Hans Maier, einer der führenden katholischen Intellektuellen Deutschlands, hat das Zweite Vatikanische Konzil (1962-1965) als „stimmungsgründenden Akkord“ in seinem Leben bezeichnet.
München (KNA) Hans Maier, einer der führenden katholischen Intellektuellen Deutschlands, hat das Zweite Vatikanische Konzil (1962-1965) als „stimmungsgründenden Akkord“ in seinem Leben bezeichnet. In einem Interview der „Süddeutschen Zeitung“ (Freitag) anlässlich seines 90. Geburtstags sagte der frühere bayerische Kultusminister, dies sei ein Ereignis in seinem Leben gewesen, das ihm Hoffnung gegeben habe.
Maier: Weltreligonen nicht mehr
Über die Jahrzehnte hinweg habe er Lernprozesse durchlaufen, auch was den Bereich der Kirche betreffe, so Maier, der von 1976 bis 1988 Präsident des Zentralkomitees der deutschen Katholiken (ZdK) war. „Von der christlichen Ökumene hin zu einer Würdigung der Weltreligionen. Durch Reisen und Austausch hat sich mein Horizont erweitert: zur Ostkirche bis zum Fernen Osten.“
Anders als früher seien Weltreligionen heute nicht mehr „kontinental großteils voneinander abgeriegelt; jetzt siedeln die Religionen viel mehr an einem Ort nebeneinander, ja sogar ineinander, und so muss man ein anderes Maß an Verständnis entwickeln“, betonte der Politikwissenschaftler. Es gebe natürlich auch mehr Reibungen, an denen man arbeiten müsse.

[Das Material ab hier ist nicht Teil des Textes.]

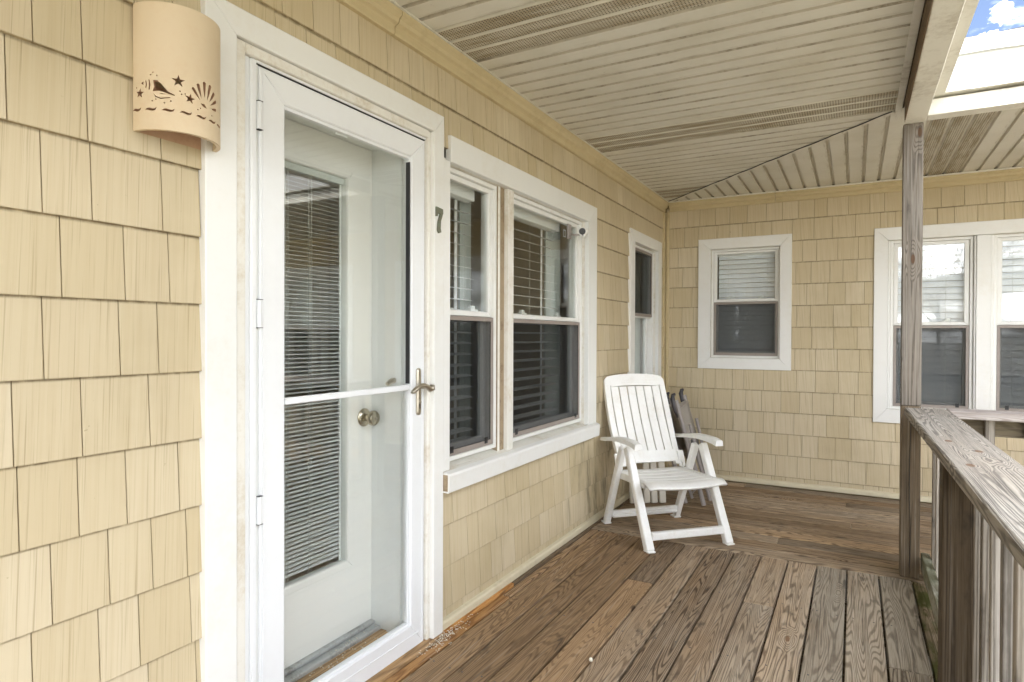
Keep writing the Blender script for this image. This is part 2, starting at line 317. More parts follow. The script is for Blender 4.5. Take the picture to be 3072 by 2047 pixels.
# ---------------------------------------------------------------- mesh helpers
class MB:
    def __init__(s): s.v = []; s.f = []
    def add(s, vs, fs):
        o = len(s.v); s.v += [tuple(q) for q in vs]; s.f += [tuple(i+o for i in f) for f in fs]; return s
    def box(s, x0, x1, y0, y1, z0, z1, b=0., mat=None):
        vs, fs = cbox((x1-x0)/2, (y1-y0)/2, (z1-z0)/2, b)
        c = Vector(((x0+x1)/2, (y0+y1)/2, (z0+z1)/2))
        return s.add([(mat @ Vector(q) if mat else Vector(q)) + c for q in vs], fs)
    def bar(s, p, q, w, h, upv=(0, 0, 1), b=0., w2=None, h2=None):
        p, q = Vector(p), Vector(q); d = (q-p); L = d.length; d.normalize()
        upv = Vector(upv); sd = d.cross(upv).normalized(); uv = sd.cross(d)
        vs, fs = cbox(w/2, L/2, h/2, b); c = (p+q)/2
        o = []
        for a in vs:
            t = a[1]/L+.5; sx = 1+((w2/w-1)*t if w2 else 0); sz = 1+((h2/h-1)*t if h2 else 0)
            o.append(c+sd*a[0]*sx+d*a[1]+uv*a[2]*sz)
        return s.add(o, fs)
    def tube(s, pts, r, n=10, caps=True):
        pts = [Vector(p) for p in pts]; rings = []
        rr = r if isinstance(r, (list, tuple)) else [r]*len(pts)
        ref = Vector((0, 0, 1))
        for i, p in enumerate(pts):
            d = (pts[min(i+1, len(pts)-1)]-pts[max(i-1, 0)]).normalized()
            a = d.cross(ref if abs(d.dot(ref)) < .95 else Vector((1, 0, 0))).normalized(); bb = a.cross(d)
            rings.append([p+(a*math.cos(t)+bb*math.sin(t))*rr[i] for t in [2*math.pi*k/n for k in range(n)]])
        o = len(s.v); s.v += [tuple(q) for g in rings for q in g]
        for i in range(len(pts)-1):
            for k in range(n):
                s.f.append((o+i*n+k, o+i*n+(k+1) % n, o+(i+1)*n+(k+1) % n, o+(i+1)*n+k))
        if caps: s.f.append(tuple(o+k for k in range(n))[::-1]); s.f.append(tuple(o+(len(pts)-1)*n+k for k in range(n)))
        return s
    def lathe(s, prof, origin, axis, n=24):
        axis = Vector(axis).normalized(); a = axis.cross(Vector((0, 0, 1)) if abs(axis.z) < .9 else Vector((1, 0, 0))).normalized(); b = axis.cross(a)
        o = len(s.v); og = Vector(origin)
        for (h, r) in prof:
            for k in range(n):
                t = 2*math.pi*k/n; s.v.append(tuple(og+axis*h+(a*math.cos(t)+b*math.sin(t))*r))
        for i in range(len(prof)-1):
            for k in range(n): s.f.append((o+i*n+k, o+i*n+(k+1) % n, o+(i+1)*n+(k+1) % n, o+(i+1)*n+k))
        s.f.append(tuple(o+k for k in range(n))[::-1]); s.f.append(tuple(o+(len(prof)-1)*n+k for k in range(n)))
        return s
    def prism(s, poly, fn0, fn1):
        n = len(poly); vs = [fn0(p) for p in poly]+[fn1(p) for p in poly]
        fs = [tuple(range(n))[::-1], tuple(range(n, 2*n))]+[(i, (i+1) % n, n+(i+1) % n, n+i) for i in range(n)]
        return s.add(vs, fs)
    def mesh(s, name, mat, smooth=False):
        me = bpy.data.meshes.new(name); me.from_pydata(s.v, [], s.f); me.materials.append(mat)
        import bmesh
        bm = bmesh.new(); bm.from_mesh(me); bmesh.ops.recalc_face_normals(bm, faces=bm.faces); bm.to_mesh(me); bm.free()
        if smooth:
            me.polygons.foreach_set('use_smooth', [True]*len(me.polygons))
            try: me.set_sharp_from_angle(angle=R(40))
            except Exception: pass
        return me
    def build(s, name, mat, parent=None, smooth=False):
        return link(name, s.mesh(name, MT[mat] if isinstance(mat, str) else mat, smooth), parent)
def cbox(a, b, c, k=0.):
    if k <= 0:
        vs = [(x*a, y*b, z*c) for x in (-1, 1) for y in (-1, 1) for z in (-1, 1)]
        return vs, [(0, 1, 3, 2), (4, 6, 7, 5), (0, 4, 5, 1), (2, 3, 7, 6), (0, 2, 6, 4), (1, 5, 7, 3)]
    k = min(k, a*.9, b*.9, c*.9); vs = []; ix = {}
    for x in (-1, 1):
        for y in (-1, 1):
            for z in (-1, 1):
                for ax in range(3):
                    e = [a-k, b-k, c-k]; e[ax] += k
                    ix[(x, y, z, ax)] = len(vs); vs.append((x*e[0], y*e[1], z*e[2]))
    fs = []
    for ax in range(3):
        o = [i for i in range(3) if i != ax]
        for s in (-1, 1):
            q = []
            for (p, r) in ((-1, -1), (1, -1), (1, 1), (-1, 1)):
                key = [0, 0, 0]; key[ax] = s; key[o[0]] = p; key[o[1]] = r; q.append(ix[tuple(key)+(ax,)])
            fs.append(tuple(q))
        for p in (-1, 1):
            for r in (-1, 1):
                k0 = [0, 0, 0]; k1 = [0, 0, 0]; k0[o[0]] = k1[o[0]] = p; k0[o[1]] = k1[o[1]] = r; k0[ax] = -1; k1[ax] = 1
                fs.append((ix[tuple(k0)+(o[0],)], ix[tuple(k1)+(o[0],)], ix[tuple(k1)+(o[1],)], ix[tuple(k0)+(o[1],)]))
    for x in (-1, 1):
        for y in (-1, 1):
            for z in (-1, 1): fs.append(tuple(ix[(x, y, z, q)] for q in range(3)))
    return vs, fs
def link(name, me, parent=None, loc=None, scale=None, rot=None):
    o = bpy.data.objects.new(name, me); col.objects.link(o)
    if parent is not None: o.parent = parent
    if loc: o.location = loc
    if scale: o.scale = scale
    if rot: o.rotation_euler = rot
    return o
def tag(o, label=None, cat=None, group=None, kind=None):
    if label: o['label'] = label
    if cat: o['category'] = cat
    if group: o['group'] = group
    if kind: o['kind'] = kind
    return o
def thing(name, label, cat, loc=(0, 0, 0), rz=0., group=None):
    o = bpy.data.objects.new(name, None); col.objects.link(o); o.location = loc; o.rotation_euler = (0, 0, rz); o.empty_display_size = .1
    return tag(o, label, cat, group)
def struct(name, parent=None):
    o = bpy.data.objects.new(name, None); col.objects.link(o); o['kind'] = 'structure'; o.empty_display_size = .1
    return o
def box(name, mat, parent, *a, b=0.): return MB().box(*a, b=b).build(name, mat, parent)

XW, YE, ZC = -1.53, 5.64, 2.45          # side wall plane, end wall plane, ceiling height
COURSE, C0 = .1775, .0885

# ---------------------------------------------------------------- ground
gm = MB()
gm.box(-250, 250, -250, 250, -.9, -.6); g_ = gm.build('ground', 'ground'); g_['kind'] = 'structure'

# ---------------------------------------------------------------- walls with their shingles
side = thing('side_wall', 'long house wall of cream shingles on the left, with the storm door in it', 'wall', (XW, 2.6, 0))
end = thing('end_wall', 'far house wall of cream shingles closing the porch behind the chairs', 'wall', (1, YE, 0))
def child(parent, o):
    o.parent = parent; o.matrix_parent_inverse = Matrix.Translation(-parent.location); return o
# inner openings (through the sheathing) and the rectangles hidden under casings
def minus(rects, hole):
    o = []
    for (a, b, c, d) in rects:
        h0, h1, v0, v1 = hole
        if h1 <= a or h0 >= b or v1 <= c or v0 >= d: o.append((a, b, c, d)); continue
        if a < h0: o.append((a, h0, c, d))
        if b > h1: o.append((h1, b, c, d))
        a2, b2 = max(a, h0), min(b, h1)
        if c < v0: o.append((a2, b2, c, v0))
        if d > v1: o.append((a2, b2, v1, d))
    return o
side_holes = [(1.10, 2.11, -1, 2.12), (2.11, 3.84, .64, 2.04), (4.68, 5.45, .55, 2.03)]
end_holes = [(-1.16, -.50, 1.02, 2.05), (.17, 1.46, .64, 2.04), (2.20, 3.45, .64, 2.04)]
def wall_back(h0, h1, holes, to3, name, parent, zlo=-.15, ztop=2.62):
    m = MB()
    rs = [(h0, h1, zlo, ztop)]
    for h in holes: rs = minus(rs, h)
    for (a, b, c, d) in rs:
        vs = [to3(p, q, r) for p in (a, b) for q in (c, d) for r in (0, -.10)]
        m.add(vs, [(0, 1, 3, 2), (4, 6, 7, 5), (0, 4, 5, 1), (2, 3, 7, 6), (0, 2, 6, 4), (1, 5, 7, 3)])
    child(parent, m.build(name, 'backing'))
def s3(h, z, d): return (XW+d, h, z)
def e3(h, z, d): return (h, YE-d, z)
wall_back(-4., YE+.05, side_holes, s3, 'sheathing', side)
wall_back(XW+.0, 6., end_holes, e3, 'sheathing', end)
def shingle_mesh(rects, zb, to3, tilt, gap=.0013):
    """wedge: thin at its head, thick at its butt"""
    m = MB(); H = COURSE
    def dep(z): return .0135 - (z-zb)/H*.0105
    A = min(r[0] for r in rects); B = max(r[1] for r in rects)
    for (a, b, c, d) in rects:
        a2 = a+gap if a == A else a; b2 = b-gap if b == B else b
        t0 = tilt if c <= zb+.001 else 0
        f = [to3(a2, c+t0*(a2-A), dep(c)), to3(b2, c+t0*(b2-A), dep(c)), to3(b2, d, dep(d)), to3(a2, d, dep(d))]
        k = [to3(a2, c+t0*(a2-A), .001), to3(b2, c+t0*(b2-A), .001), to3(b2, d, .001), to3(a2, d, .001)]
        # small rounded butt
        f1 = [to3(a2+.0008, c+.0018+t0*(a2-A), dep(c)+.0004), to3(b2-.0008, c+.0018+t0*(b2-A), dep(c)+.0004)]
        m.add(f+k+f1, [(0, 1, 9, 8), (8, 9, 2, 3), (0, 3, 7, 4), (1, 5, 6, 2), (0, 4, 5, 1), (0, 8, 3), (1, 2, 9)])
    return m
def lay(h0, h1, holes, to3, parent, seed, ztop, fixed=None):
    rnd = random.Random(seed); made = []
    for k in range(-1, 14):
        zb = C0+COURSE*k; zt = min(zb+COURSE+.004, ztop); zl = max(zb, .012)
        if zt-zl < .02: continue
        h = h0-rnd.random()*.1; prev = None
        while h < h1:
            w = rnd.choice((.095, .105, .118, .13, .142, .155, .165))*rnd.uniform(.95, 1.05)
            if fixed and k in fixed: pass
            a, b = max(h, h0), min(h+w, h1); h += w
            if h1-h < .05: b = h1; h = h1+1
            if b-a < .02: continue
            rs = [(a, b, zl, zt)]
            for q in holes: rs = minus(rs, q)
            rs = [r for r in rs if r[1]-r[0] > .012 and r[3]-r[2] > .012]
            if not rs: continue
            if not any(abs(r[0]-a) < 1e-6 for r in rs) and not any(abs(r[1]-b) < 1e-6 for r in rs): pass
            made.append((rs, zb, rnd.uniform(-.0012, .0012)))
    return made
def put_shingles(made, to3, parent, size):
    made.sort(key=size)
    for rs, zb, t in made[:300]:
        child(parent, shingle_mesh(rs, zb, to3, t).build('shingle', 'shingle'))
    if made[300:]:
        m = MB()
        for rs, zb, t in made[300:]:
            q = shingle_mesh(rs, zb, to3, t); m.add(q.v, q.f)
        o = child(parent, m.build('small_shingles', 'shingle')); o['kind'] = 'stuff'
ms = lay(.30, YE-.02, side_holes, s3, side, 11, 2.40)
me_ = lay(XW+.03, 4.3, end_holes, e3, end, 5, 2.40)
put_shingles(ms, s3, side, lambda q: q[0][0][0])
put_shingles(me_, e3, end, lambda q: q[0][0][0])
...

Angesprochen auf das Thema Religionsfreiheit und seine Kritik an dem sogenannten Kruzifix-Urteil des Bundesverfassungsgerichts von 1995 betonte Maier: „Wir leben nicht mehr in einem Gottesstaat, zum Glück, aber auch nicht in einem religionsfeindlichen Staat.“ Die Erinnerung an den historischen Kontext unserer Kultur halte er für zumutbar, sie übe jedoch keinen Zwang aus. „Und die Erinnerung an das Kreuz hat ja auch eine ins Weltliche ausstrahlende Bedeutung: Wer sich mit dem Kreuz identifiziert, identifiziert sich mit den Bedrückten, Gefolterten, Heimgesuchten, Vertriebenen dieser Welt.“
„Ich sehe Deutschland nicht verloren an Autokratie und Diktatur“
Maier äußerte sich auch zu gesellschaftlichen und politischen Entwicklungen. „Es gibt Krisen, es gibt Radikalismen, auf der linken wie auf der rechten Seite, aber die demokratische Substanz ist inzwischen stark genug, um damit fertig zu werden.“ Das habe er in den vergangenen Jahrzehnten mehrfach erlebt. „Im Augenblick quälen wir uns mit der AfD, aber auch da habe ich den Eindruck, die demokratische Substanz ist inzwischen so groß, dass man auf Regeneration hoffen kann. Ich sehe Deutschland nicht verloren an Autokratie und Diktatur, auch wenn diese sich ja heute in der Welt beunruhigend ausbreitet.“
Maier vollendet am Freitag in München sein 90. Lebensjahr. Der gebürtige Freiburger Politikwissenschaftler lehrte als Professor an der Ludwig-Maximlians-Universität in München. Von 1970 bis 1986 war er bayerischer Kultusminister, von 1976 bis 1988 Präsident des Zentralkomitees der deutschen Katholiken (ZdK). Der verheiratete Vater von sechs Töchtern ist weiter als nebenamtlicher Kirchenmusiker, als Vortragsredner und Publizist aktiv und beteiligt sich bis in die Gegenwart an öffentlichen Debatten.